--- The records ---

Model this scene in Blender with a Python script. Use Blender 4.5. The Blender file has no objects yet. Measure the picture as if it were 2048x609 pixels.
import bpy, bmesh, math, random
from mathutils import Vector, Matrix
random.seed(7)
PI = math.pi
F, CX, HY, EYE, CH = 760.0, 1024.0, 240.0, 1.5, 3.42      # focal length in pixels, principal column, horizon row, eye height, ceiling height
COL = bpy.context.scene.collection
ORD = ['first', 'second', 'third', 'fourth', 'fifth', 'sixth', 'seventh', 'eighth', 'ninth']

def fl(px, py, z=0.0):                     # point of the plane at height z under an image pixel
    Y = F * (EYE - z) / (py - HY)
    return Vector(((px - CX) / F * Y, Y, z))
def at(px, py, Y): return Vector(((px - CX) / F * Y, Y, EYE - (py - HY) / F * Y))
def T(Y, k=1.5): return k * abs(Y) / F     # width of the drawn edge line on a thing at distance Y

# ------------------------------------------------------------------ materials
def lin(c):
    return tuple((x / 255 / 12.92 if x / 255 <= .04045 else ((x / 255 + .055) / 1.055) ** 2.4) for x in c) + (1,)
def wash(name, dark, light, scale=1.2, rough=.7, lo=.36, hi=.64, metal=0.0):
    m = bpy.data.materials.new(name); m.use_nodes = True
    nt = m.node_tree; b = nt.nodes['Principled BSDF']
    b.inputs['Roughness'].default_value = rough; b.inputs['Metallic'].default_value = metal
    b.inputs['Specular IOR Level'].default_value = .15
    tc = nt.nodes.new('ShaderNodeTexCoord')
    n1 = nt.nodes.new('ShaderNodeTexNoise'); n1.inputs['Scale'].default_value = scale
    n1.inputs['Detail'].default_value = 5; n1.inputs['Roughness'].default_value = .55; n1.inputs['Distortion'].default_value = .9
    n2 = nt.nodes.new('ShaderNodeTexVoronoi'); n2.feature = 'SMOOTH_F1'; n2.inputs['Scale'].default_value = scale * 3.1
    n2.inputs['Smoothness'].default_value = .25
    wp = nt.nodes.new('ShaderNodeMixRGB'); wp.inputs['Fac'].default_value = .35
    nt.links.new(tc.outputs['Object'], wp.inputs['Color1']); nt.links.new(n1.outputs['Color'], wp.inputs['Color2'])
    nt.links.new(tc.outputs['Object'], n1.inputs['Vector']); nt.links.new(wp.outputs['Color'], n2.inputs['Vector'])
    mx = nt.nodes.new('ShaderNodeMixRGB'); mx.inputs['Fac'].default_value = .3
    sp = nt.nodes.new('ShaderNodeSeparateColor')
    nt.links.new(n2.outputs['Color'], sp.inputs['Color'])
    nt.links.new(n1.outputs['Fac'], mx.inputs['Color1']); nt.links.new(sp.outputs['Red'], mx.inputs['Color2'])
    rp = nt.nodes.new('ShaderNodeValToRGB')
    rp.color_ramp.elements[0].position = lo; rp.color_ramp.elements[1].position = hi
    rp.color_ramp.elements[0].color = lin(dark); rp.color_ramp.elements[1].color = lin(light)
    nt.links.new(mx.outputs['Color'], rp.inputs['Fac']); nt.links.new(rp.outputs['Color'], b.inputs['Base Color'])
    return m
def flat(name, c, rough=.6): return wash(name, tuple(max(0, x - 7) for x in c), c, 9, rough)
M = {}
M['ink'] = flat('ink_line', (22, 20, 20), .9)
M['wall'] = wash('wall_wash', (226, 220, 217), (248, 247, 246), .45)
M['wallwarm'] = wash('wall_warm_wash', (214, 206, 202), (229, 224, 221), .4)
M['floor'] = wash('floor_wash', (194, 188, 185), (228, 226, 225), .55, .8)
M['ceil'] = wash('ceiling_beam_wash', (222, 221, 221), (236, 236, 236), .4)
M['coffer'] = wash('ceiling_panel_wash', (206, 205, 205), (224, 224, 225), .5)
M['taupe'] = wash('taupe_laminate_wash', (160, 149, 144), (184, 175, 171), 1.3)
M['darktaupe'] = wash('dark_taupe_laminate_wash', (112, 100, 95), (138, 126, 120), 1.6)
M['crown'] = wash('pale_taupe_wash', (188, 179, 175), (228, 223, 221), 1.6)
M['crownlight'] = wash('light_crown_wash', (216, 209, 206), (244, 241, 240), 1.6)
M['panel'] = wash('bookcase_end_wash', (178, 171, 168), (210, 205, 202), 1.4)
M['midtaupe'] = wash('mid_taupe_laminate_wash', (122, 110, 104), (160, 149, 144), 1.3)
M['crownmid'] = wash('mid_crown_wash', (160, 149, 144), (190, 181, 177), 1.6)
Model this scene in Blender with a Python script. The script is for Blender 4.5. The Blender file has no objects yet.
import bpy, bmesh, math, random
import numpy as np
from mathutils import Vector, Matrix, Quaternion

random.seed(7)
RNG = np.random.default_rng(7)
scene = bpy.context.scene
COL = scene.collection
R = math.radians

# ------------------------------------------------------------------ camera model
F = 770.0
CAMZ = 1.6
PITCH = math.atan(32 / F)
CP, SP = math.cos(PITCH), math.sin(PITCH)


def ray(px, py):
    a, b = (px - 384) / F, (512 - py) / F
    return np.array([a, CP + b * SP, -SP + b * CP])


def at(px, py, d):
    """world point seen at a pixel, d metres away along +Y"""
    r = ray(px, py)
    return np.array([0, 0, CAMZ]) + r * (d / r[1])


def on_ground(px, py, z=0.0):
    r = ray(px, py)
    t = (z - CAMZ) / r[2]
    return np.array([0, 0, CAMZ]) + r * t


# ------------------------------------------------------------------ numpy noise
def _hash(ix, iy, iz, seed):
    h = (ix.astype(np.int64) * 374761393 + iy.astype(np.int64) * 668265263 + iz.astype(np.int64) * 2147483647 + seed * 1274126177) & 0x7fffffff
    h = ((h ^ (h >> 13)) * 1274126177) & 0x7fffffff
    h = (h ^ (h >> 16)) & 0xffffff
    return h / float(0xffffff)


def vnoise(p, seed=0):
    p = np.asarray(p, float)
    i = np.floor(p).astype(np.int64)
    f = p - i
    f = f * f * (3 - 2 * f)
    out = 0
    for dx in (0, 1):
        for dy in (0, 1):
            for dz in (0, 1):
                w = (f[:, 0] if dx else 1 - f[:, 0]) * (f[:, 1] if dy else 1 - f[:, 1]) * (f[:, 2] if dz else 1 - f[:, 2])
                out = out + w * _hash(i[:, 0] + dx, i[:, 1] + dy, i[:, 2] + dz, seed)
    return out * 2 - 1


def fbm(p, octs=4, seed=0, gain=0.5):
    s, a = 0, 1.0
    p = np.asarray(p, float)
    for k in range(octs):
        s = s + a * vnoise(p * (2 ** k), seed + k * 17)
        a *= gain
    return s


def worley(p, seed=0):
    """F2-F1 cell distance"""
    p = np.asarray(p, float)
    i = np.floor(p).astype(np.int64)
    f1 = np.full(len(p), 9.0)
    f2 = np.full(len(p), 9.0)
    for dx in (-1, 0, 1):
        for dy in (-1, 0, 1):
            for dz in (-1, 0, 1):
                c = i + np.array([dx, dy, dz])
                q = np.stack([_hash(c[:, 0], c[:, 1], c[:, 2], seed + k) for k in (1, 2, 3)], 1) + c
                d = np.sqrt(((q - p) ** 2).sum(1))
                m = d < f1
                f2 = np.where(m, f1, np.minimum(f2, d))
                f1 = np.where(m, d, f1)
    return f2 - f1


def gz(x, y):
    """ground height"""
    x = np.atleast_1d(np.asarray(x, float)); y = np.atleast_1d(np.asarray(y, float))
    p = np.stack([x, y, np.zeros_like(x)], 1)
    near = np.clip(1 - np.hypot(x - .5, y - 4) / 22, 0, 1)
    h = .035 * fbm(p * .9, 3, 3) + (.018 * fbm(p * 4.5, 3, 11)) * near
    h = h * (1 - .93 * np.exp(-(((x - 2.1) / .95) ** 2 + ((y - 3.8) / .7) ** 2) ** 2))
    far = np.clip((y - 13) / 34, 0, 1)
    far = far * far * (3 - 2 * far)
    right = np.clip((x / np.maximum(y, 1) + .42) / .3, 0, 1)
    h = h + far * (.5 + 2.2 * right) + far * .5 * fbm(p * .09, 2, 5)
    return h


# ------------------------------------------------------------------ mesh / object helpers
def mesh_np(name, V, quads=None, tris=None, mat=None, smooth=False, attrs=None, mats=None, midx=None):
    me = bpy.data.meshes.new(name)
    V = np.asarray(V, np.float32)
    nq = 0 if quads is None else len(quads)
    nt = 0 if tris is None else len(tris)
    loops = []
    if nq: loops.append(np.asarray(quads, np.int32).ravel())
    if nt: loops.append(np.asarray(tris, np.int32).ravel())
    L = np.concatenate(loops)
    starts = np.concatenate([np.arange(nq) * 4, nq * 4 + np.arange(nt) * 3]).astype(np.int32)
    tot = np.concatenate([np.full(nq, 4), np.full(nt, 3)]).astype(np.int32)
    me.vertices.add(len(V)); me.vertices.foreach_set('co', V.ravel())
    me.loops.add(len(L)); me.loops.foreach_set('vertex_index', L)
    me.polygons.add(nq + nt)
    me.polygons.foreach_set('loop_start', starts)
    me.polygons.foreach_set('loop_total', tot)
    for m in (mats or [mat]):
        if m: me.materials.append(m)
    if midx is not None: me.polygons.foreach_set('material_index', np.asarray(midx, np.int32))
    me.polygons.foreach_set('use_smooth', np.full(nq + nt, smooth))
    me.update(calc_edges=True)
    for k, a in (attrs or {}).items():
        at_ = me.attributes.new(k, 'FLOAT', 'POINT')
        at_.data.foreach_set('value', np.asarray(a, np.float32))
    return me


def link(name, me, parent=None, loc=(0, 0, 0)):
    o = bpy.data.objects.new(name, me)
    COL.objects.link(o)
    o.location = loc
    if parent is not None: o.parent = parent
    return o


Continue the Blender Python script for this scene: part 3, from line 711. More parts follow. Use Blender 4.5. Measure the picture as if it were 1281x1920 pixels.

---

Given task:
Extract from the listing above the lines between the line containing "Model this scene in Blender with a Python script. The" and the line containing "from mathutils import Vector, Matrix, Quaternion", keeping both of those lines. Output nothing else.

Written answer:
Model this scene in Blender with a Python script. The script is for Blender 4.5. The Blender file has no objects yet.
import bpy, bmesh, math, random
import numpy as np
from mathutils import Vector, Matrix, Quaternion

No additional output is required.